A Japanese employee uses a high pressure washer on a truck at Sagami Depot.

A Japanese employee uses a high pressure washer on a truck at Sagami Depot. (Jim Schulz / S&S)

As commander of the 35th Supply and Service Battalion at Sagami Depot, Lt. Col. Mary Whitworth had dual goals: To look at both the past and future.

She relied on history to familiarize her soldiers with their unit’s traditions of service and honor — while setting the stage for the battalion’s modernization in the wake of Sept. 11.

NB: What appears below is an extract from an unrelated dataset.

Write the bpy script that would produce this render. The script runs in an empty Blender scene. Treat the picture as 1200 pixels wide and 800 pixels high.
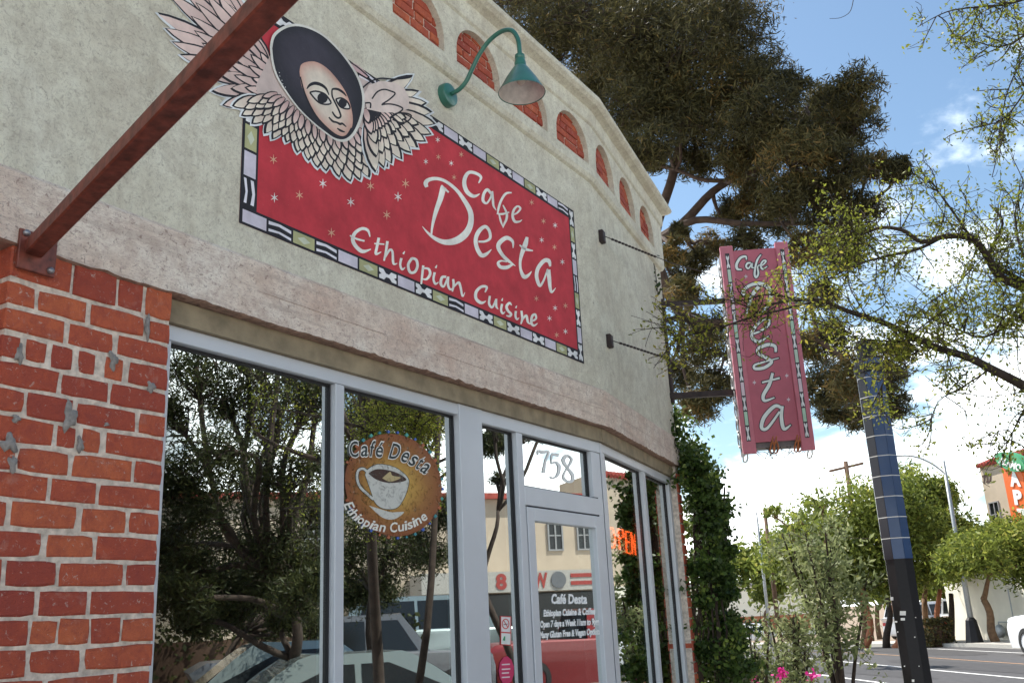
import bpy, math, random
import numpy as np
from mathutils import Vector, Matrix
random.seed(7); rng = np.random.default_rng(7)
R = math.radians
scene = bpy.context.scene
col = scene.collection

# ------------------------------------------------------------------ camera
EYE = Vector((0, 0, 1.6))
FPX = 1120.0
_r, _p = R(2.75), R(16.3)
_R0 = Vector((1, 0, 0)); _F = Vector((0, math.cos(_p), math.sin(_p))); _U0 = Vector((0, -math.sin(_p), math.cos(_p)))
_R = _R0 * math.cos(_r) - _U0 * math.sin(_r); _U = _U0 * math.cos(_r) + _R0 * math.sin(_r)
cam = bpy.data.cameras.new('camera'); camo = bpy.data.objects.new('camera', cam); col.objects.link(camo)
cam.sensor_width = 36; cam.lens = FPX / 1200 * 36; cam.clip_end = 6000; cam.clip_start = .05
M = Matrix((( _R.x, _U.x, -_F.x, EYE.x), (_R.y, _U.y, -_F.y, EYE.y), (_R.z, _U.z, -_F.z, EYE.z), (0, 0, 0, 1)))
camo.matrix_world = M
scene.camera = camo

# ------------------------------------------------------------------ sky, sun, exposure
SUN_AZ, SUN_EL = -38.0, 57.0            # azimuth clockwise from +Y
world = bpy.data.worlds.new('World'); scene.world = world; world.use_nodes = True
nt = world.node_tree; nt.nodes.clear()
def WN(t, **k):
    n = nt.nodes.new(t)
    for a, v in k.items(): setattr(n, a, v)
    return n
wo = WN('ShaderNodeOutputWorld'); bg = WN('ShaderNodeBackground'); bg.inputs[1].default_value = .115
sky = WN('ShaderNodeTexSky'); sky.sky_type = 'NISHITA'; sky.sun_disc = False
sky.sun_elevation = R(SUN_EL); sky.sun_rotation = R(SUN_AZ); sky.air_density = 1.0; sky.dust_density = .6; sky.ozone_density = 1.5
tc = WN('ShaderNodeTexCoord'); sx = WN('ShaderNodeSeparateXYZ'); nt.links.new(tc.outputs['Generated'], sx.inputs[0])
def wm(op, a, b=None, clamp=False):
    n = WN('ShaderNodeMath', operation=op); n.use_clamp = clamp
    for i, v in enumerate((a, b)):
        if v is None: continue
        if hasattr(v, 'is_linked') or hasattr(v, 'links'): nt.links.new(v, n.inputs[i])
        else: n.inputs[i].default_value = v
    return n.outputs[0]
zc = wm('MAXIMUM', sx.outputs[2], 0.0)
den = wm('ADD', zc, .22)
cx = wm('DIVIDE', sx.outputs[0], den); cy = wm('DIVIDE', sx.outputs[1], den)
cv = WN('ShaderNodeCombineXYZ'); nt.links.new(cx, cv.inputs[0]); nt.links.new(cy, cv.inputs[1]); cv.inputs[2].default_value = 2.7
no = WN('ShaderNodeTexNoise'); no.inputs['Scale'].default_value = 1.35; no.inputs['Detail'].default_value = 9; no.inputs['Roughness'].default_value = .56; no.inputs['Distortion'].default_value = .25
nt.links.new(cv.outputs[0], no.inputs['Vector'])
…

Whitworth, who functions as the installation commander, is moving on to teach at the U.S. Army Command and General Staff College at Fort Leavenworth, Kansas. She’ll hand over command to Lt. Col. Lee Stockland during a ceremony today at Sagami Depot.

Whitworth leaves Stockland, who joins the battalion from the U.S. Strategic Command at Offutt Air Force Base, Neb., a series of improvements to both the installation’s buildings and quality of life.

During the past two years, Whitworth made it her project to discover the histories of both the depot and the battalion. Today, murals lining the walls of the headquarters building depict those events.

One result: “She’s taught the soldiers to have pride in the unit they belong to,” said Scott Oestringer, the depot’s installation manager. “She’s been a great mentor.”

Whitworth also helped create the Sagami Samurai Society, designed to uphold the battalion’s traditions and lineage and build unit cohesion. Membership requires eating a live goldfish — which represent war gods — and drinking a symbolic tea that includes 7-Up, to embody the seven Army values.

The 35th Supply and Service Battalion, part of the Okinawa-based 10th Area Support Group, boasts about 70 soldiers and U.S. civilians and hundreds of Japanese contract employees. Sagami Depot, sitting a few miles from Camp Zama, is home to 88 families and just a few single people, all officers or civilians.

To improve life there, Whitworth found an unused building on base that could replace the shoppette, which almost closed. It went from operating five days a week to seven.

She spearheaded the renovation of a chapel to bring church services to the post for the first time in years. Services now are held twice a month.

Whitworth credits her command for the improvements. As part of U.S. Army Japan, Sagami shares funding with Sagamihara Housing Area and Camp Zama.

“With Gen. Miller [Maj. General Thomas Miller, commander of USARJ] came a philosophy of equality that was a really great change for us,” she said.

Stockland agrees.

“I’m absolutely excited to be here,” he said. “This is a great battalion with great leaders.”